### [Supplied entries]
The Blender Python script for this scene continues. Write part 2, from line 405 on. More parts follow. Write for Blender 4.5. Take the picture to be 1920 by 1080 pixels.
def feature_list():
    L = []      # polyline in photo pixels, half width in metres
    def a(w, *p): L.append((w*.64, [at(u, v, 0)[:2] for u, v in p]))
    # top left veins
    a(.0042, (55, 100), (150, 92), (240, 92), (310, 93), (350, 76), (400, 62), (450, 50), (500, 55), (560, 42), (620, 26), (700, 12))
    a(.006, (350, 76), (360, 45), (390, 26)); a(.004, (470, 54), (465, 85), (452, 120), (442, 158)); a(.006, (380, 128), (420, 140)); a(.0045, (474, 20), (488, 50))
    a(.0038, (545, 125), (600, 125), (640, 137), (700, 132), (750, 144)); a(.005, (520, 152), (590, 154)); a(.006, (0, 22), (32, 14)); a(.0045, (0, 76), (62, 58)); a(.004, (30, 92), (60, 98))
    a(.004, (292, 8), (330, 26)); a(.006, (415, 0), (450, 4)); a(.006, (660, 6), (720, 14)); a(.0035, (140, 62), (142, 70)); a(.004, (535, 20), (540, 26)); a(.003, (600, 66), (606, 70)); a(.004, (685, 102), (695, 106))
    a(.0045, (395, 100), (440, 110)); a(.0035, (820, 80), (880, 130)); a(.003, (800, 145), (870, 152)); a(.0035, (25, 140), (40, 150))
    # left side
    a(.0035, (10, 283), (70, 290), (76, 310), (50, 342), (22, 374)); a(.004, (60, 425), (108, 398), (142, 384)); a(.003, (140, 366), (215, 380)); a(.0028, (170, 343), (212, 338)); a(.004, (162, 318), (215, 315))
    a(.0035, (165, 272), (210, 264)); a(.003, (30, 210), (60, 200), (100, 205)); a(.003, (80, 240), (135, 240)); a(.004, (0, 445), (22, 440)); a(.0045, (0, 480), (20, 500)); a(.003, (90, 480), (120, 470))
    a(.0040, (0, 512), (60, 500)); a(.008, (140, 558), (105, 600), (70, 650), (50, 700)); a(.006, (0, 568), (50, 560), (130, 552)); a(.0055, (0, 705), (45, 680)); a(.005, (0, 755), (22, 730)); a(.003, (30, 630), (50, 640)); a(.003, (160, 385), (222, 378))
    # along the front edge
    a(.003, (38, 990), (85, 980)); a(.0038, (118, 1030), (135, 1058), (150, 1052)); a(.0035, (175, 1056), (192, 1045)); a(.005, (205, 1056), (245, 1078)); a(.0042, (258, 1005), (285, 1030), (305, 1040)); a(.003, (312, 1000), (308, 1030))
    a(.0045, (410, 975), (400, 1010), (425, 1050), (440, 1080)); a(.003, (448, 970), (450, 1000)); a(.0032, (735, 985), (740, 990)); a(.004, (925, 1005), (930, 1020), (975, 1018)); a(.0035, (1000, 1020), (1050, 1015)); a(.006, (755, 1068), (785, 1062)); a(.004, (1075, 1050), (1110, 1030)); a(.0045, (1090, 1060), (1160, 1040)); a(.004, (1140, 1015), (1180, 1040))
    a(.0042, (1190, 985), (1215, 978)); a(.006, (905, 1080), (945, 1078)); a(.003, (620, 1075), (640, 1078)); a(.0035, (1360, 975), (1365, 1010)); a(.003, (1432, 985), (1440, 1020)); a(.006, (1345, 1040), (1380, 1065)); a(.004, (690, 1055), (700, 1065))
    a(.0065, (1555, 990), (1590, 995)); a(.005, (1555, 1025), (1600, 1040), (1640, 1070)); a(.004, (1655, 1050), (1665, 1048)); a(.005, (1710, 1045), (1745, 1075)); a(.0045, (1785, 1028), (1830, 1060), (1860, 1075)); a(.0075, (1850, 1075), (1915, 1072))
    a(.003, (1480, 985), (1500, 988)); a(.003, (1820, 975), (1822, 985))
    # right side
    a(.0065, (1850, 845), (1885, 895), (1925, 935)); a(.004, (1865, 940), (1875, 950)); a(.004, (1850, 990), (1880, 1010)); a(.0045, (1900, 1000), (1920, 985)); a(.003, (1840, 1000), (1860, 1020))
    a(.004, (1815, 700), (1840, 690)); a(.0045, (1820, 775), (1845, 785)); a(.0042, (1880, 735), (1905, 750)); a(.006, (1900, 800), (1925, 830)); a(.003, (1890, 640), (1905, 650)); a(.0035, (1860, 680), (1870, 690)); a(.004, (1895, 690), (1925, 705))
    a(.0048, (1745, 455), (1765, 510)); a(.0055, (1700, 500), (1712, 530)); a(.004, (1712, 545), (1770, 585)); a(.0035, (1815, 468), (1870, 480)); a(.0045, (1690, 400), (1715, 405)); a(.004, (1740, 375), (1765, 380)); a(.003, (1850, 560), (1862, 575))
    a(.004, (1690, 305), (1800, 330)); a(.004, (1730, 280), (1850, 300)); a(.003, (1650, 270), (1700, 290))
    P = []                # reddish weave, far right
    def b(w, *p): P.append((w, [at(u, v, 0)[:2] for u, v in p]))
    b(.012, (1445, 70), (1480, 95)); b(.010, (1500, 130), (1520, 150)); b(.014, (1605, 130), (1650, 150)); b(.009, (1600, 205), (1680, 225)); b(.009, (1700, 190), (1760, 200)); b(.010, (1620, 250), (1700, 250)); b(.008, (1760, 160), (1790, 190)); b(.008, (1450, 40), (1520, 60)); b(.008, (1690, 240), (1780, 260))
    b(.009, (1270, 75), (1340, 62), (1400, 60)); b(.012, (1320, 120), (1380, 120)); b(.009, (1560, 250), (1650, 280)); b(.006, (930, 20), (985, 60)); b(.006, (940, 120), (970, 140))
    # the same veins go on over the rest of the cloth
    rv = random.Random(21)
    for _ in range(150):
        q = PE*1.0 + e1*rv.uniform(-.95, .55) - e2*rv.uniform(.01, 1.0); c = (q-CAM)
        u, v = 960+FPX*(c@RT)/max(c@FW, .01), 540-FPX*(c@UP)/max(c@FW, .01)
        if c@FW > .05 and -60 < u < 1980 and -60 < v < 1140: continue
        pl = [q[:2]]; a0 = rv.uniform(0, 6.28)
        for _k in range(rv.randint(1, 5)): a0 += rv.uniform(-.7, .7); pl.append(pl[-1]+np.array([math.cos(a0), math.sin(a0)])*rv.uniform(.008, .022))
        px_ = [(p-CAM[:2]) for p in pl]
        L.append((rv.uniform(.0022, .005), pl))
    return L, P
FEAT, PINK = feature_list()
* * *
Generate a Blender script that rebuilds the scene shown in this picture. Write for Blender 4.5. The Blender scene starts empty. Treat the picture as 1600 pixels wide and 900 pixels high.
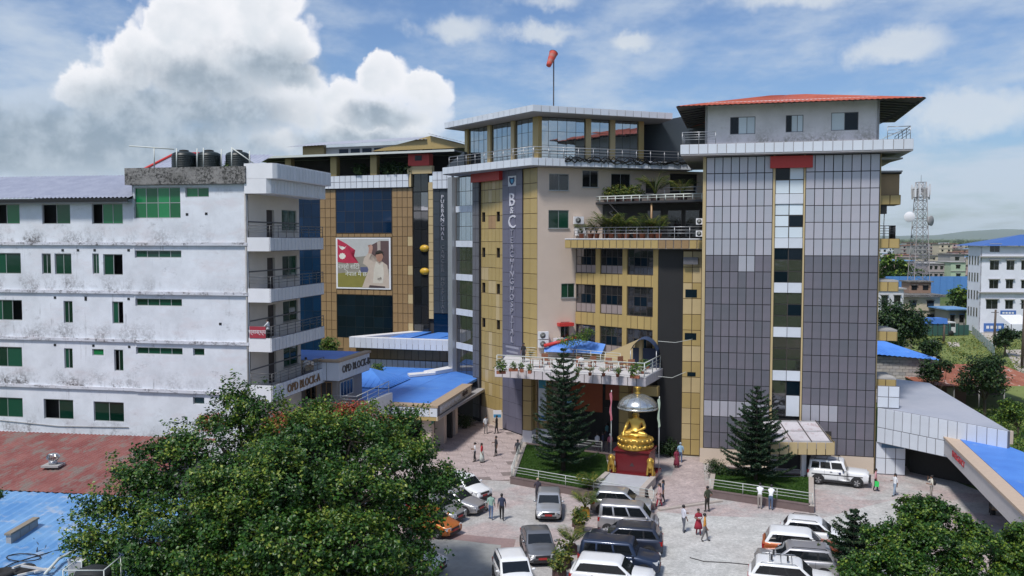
==
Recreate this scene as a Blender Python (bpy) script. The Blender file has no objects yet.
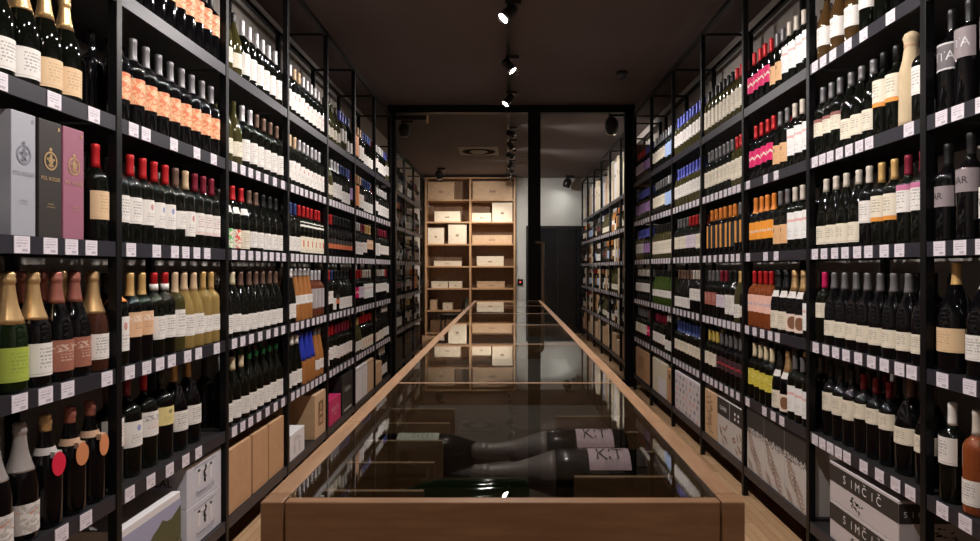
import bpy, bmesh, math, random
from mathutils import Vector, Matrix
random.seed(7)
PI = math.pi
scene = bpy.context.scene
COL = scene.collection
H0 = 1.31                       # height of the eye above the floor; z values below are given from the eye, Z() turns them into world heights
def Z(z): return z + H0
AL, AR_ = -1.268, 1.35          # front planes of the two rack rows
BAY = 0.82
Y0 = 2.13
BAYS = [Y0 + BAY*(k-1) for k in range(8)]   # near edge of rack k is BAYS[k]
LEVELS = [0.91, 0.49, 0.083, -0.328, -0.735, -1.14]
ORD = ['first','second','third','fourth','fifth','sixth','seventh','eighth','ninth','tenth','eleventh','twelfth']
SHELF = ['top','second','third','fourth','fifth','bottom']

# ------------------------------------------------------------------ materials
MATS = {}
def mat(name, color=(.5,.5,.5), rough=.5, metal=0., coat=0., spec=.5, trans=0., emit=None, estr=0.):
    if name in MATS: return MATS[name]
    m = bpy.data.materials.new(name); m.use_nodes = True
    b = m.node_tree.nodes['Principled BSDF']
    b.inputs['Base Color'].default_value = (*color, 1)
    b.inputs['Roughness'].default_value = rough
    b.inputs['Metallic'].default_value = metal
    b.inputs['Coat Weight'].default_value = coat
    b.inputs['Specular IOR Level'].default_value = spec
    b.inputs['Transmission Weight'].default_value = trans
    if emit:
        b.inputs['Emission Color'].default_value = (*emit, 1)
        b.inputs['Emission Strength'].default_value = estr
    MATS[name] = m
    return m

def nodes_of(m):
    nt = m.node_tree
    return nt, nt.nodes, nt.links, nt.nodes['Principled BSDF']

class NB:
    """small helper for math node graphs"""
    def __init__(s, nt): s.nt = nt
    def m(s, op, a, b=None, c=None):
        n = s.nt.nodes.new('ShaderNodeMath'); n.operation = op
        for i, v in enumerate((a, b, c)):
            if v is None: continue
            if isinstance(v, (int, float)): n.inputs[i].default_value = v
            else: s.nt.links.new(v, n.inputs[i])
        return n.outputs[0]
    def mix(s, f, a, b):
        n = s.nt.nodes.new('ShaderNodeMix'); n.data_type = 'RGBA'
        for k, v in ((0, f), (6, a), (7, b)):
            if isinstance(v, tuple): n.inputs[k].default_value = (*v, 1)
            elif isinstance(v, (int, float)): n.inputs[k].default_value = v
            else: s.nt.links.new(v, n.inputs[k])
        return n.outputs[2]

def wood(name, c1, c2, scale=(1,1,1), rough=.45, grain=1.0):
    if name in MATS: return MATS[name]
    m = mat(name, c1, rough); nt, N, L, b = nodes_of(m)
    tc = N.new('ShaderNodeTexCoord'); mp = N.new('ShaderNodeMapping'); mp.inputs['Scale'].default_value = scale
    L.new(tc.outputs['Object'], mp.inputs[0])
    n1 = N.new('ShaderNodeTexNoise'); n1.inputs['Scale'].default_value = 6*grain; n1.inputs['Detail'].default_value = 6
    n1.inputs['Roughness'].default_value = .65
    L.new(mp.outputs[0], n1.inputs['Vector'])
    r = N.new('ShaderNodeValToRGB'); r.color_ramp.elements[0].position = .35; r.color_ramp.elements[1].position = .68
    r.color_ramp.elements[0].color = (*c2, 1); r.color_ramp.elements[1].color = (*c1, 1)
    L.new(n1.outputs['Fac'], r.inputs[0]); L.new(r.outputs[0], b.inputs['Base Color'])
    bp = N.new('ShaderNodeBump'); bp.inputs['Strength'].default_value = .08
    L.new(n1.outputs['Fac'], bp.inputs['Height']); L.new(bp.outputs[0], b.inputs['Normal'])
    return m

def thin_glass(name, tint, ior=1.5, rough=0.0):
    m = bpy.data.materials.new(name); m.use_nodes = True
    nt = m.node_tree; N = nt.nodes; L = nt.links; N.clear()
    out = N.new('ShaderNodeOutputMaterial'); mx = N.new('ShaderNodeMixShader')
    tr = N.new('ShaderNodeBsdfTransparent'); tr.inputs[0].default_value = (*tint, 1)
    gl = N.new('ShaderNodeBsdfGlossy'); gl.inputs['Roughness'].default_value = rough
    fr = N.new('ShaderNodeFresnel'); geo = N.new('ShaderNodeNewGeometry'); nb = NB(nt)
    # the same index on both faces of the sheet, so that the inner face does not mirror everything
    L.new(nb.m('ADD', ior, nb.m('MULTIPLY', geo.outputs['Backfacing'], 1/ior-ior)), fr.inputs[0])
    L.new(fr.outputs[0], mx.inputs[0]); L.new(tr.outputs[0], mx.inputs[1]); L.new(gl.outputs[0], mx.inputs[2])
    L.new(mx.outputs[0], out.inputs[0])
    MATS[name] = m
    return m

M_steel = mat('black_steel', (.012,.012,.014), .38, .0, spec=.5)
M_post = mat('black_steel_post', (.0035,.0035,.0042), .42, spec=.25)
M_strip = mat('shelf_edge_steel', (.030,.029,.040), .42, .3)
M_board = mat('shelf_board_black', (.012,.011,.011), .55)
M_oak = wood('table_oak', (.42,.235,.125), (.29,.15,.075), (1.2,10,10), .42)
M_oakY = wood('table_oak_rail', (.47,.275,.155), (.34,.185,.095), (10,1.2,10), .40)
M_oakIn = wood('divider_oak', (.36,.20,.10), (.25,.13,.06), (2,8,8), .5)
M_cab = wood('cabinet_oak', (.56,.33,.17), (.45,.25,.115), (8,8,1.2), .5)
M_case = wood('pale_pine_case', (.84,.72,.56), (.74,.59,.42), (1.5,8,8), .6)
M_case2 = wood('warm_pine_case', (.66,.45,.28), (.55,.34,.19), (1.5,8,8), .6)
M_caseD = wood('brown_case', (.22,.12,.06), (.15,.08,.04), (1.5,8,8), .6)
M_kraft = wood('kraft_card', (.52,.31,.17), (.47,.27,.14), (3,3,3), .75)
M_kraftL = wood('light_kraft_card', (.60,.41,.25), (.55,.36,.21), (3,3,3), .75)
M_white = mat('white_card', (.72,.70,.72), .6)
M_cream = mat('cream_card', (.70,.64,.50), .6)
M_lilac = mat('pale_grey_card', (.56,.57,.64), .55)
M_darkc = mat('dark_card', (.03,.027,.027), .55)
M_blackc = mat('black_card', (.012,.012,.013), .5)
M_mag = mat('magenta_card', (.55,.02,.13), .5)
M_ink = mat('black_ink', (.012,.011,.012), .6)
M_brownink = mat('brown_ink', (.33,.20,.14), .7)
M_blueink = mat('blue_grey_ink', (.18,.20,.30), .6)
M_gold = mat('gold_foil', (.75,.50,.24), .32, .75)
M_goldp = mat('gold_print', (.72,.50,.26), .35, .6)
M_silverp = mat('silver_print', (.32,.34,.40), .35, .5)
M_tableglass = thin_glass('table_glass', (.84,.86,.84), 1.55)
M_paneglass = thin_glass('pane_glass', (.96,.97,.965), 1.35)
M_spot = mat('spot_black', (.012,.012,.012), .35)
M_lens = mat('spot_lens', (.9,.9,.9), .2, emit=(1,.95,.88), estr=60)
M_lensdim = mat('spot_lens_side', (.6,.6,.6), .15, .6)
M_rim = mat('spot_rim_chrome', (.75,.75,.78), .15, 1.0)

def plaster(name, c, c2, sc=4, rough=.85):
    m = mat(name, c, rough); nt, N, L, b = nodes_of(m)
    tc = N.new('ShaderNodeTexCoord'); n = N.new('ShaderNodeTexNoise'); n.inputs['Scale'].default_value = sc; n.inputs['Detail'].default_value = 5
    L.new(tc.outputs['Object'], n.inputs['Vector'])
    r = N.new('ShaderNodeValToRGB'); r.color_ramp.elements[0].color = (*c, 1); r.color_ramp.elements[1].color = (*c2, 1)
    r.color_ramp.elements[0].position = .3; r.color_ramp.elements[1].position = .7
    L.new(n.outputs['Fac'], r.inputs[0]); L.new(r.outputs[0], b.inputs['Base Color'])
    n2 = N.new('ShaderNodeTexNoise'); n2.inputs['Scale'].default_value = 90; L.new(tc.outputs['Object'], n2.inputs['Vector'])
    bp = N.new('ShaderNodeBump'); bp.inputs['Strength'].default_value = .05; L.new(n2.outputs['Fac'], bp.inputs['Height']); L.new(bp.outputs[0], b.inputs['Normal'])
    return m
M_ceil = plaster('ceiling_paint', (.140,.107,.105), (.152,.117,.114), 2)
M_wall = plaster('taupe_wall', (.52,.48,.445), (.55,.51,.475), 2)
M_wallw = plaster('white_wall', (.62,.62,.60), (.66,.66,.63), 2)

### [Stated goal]
Make an exact copy of only the lines from the one with "Recreate this scene" through the one with "return nt, nt.nodes, nt.links, nt.nodes['Principled". Pictures don't belong in it.

### [Result]
Recreate this scene as a Blender Python (bpy) script. The Blender file has no objects yet.
import bpy, bmesh, math, random
from mathutils import Vector, Matrix
random.seed(7)
PI = math.pi
scene = bpy.context.scene
COL = scene.collection
H0 = 1.31                       # height of the eye above the floor; z values below are given from the eye, Z() turns them into world heights
def Z(z): return z + H0
AL, AR_ = -1.268, 1.35          # front planes of the two rack rows
BAY = 0.82
Y0 = 2.13
BAYS = [Y0 + BAY*(k-1) for k in range(8)]   # near edge of rack k is BAYS[k]
LEVELS = [0.91, 0.49, 0.083, -0.328, -0.735, -1.14]
ORD = ['first','second','third','fourth','fifth','sixth','seventh','eighth','ninth','tenth','eleventh','twelfth']
SHELF = ['top','second','third','fourth','fifth','bottom']

# ------------------------------------------------------------------ materials
MATS = {}
def mat(name, color=(.5,.5,.5), rough=.5, metal=0., coat=0., spec=.5, trans=0., emit=None, estr=0.):
    if name in MATS: return MATS[name]
    m = bpy.data.materials.new(name); m.use_nodes = True
    b = m.node_tree.nodes['Principled BSDF']
    b.inputs['Base Color'].default_value = (*color, 1)
    b.inputs['Roughness'].default_value = rough
    b.inputs['Metallic'].default_value = metal
    b.inputs['Coat Weight'].default_value = coat
    b.inputs['Specular IOR Level'].default_value = spec
    b.inputs['Transmission Weight'].default_value = trans
    if emit:
        b.inputs['Emission Color'].default_value = (*emit, 1)
        b.inputs['Emission Strength'].default_value = estr
    MATS[name] = m
    return m

def nodes_of(m):
    nt = m.node_tree
    return nt, nt.nodes, nt.links, nt.nodes['Principled BSDF']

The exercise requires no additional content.